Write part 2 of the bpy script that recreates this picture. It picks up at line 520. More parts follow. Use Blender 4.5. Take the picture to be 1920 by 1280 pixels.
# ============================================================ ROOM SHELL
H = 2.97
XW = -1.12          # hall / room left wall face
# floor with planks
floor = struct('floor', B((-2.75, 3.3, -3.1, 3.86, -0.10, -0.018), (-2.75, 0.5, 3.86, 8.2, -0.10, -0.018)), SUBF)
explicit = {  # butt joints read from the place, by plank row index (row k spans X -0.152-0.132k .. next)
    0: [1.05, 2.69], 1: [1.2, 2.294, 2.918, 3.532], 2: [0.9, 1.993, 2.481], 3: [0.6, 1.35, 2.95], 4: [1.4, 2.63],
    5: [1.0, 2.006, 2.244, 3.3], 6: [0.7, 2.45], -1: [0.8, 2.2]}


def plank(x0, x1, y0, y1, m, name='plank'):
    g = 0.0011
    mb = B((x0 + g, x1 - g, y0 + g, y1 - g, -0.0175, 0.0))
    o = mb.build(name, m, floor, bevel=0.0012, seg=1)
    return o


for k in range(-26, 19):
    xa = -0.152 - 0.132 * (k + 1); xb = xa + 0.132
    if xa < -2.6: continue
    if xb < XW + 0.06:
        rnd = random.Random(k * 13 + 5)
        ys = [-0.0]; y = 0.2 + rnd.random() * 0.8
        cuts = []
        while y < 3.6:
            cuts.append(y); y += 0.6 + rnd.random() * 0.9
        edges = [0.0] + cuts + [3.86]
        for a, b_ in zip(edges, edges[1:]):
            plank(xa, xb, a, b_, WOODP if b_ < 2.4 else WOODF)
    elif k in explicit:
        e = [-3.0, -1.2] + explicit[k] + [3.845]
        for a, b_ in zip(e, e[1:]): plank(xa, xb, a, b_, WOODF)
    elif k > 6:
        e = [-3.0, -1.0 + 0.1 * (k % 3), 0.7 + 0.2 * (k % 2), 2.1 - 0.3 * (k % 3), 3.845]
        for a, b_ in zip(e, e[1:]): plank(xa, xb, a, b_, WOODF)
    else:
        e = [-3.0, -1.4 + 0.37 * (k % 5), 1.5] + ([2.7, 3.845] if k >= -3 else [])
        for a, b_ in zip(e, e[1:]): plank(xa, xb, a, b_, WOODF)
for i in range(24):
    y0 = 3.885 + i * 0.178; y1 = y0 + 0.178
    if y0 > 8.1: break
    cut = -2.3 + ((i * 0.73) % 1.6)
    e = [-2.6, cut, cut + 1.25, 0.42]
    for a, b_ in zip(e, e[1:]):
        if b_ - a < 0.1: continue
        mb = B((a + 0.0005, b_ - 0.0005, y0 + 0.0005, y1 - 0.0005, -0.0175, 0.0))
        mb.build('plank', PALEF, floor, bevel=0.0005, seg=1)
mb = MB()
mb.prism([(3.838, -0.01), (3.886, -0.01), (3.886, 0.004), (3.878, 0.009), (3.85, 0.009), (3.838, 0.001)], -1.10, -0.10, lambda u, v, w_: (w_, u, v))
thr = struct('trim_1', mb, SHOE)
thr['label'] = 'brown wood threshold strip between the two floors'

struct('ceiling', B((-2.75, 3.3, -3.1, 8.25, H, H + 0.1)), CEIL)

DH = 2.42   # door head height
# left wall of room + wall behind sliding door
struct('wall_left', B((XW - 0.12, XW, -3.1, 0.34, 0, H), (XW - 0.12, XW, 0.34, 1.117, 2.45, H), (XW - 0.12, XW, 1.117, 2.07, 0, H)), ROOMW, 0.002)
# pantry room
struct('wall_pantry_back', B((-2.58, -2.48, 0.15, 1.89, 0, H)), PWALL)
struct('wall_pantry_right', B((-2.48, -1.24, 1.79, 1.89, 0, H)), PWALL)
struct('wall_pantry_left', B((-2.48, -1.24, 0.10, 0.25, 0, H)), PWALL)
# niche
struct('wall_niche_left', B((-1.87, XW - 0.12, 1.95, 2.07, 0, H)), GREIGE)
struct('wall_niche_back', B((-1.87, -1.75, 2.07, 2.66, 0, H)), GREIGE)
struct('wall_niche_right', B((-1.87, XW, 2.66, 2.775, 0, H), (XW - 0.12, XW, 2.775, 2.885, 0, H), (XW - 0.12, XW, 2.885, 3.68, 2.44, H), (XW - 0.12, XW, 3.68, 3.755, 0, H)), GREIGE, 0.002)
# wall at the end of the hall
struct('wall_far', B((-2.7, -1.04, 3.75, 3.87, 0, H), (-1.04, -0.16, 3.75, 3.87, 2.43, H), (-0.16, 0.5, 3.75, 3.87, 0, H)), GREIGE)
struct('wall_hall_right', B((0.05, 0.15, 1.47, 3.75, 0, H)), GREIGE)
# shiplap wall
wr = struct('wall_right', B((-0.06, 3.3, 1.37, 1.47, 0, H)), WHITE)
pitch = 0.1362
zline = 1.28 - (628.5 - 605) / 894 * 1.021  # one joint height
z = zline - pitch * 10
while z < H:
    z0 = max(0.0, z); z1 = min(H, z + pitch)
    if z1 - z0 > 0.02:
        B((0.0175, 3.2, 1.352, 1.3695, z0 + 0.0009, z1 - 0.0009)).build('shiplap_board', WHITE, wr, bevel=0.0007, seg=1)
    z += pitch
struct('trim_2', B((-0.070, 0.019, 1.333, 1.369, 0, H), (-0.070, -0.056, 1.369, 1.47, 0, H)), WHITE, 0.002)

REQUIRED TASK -
Scan the lines for the string "else". Pick out every line that has it.

WRITTEN RESPONSE -
            plank(xa, xb, a, b_, WOODP if b_ < 2.4 else WOODF)
    else:
        e = [-3.0, -1.4 + 0.37 * (k % 5), 1.5] + ([2.7, 3.845] if k >= -3 else [])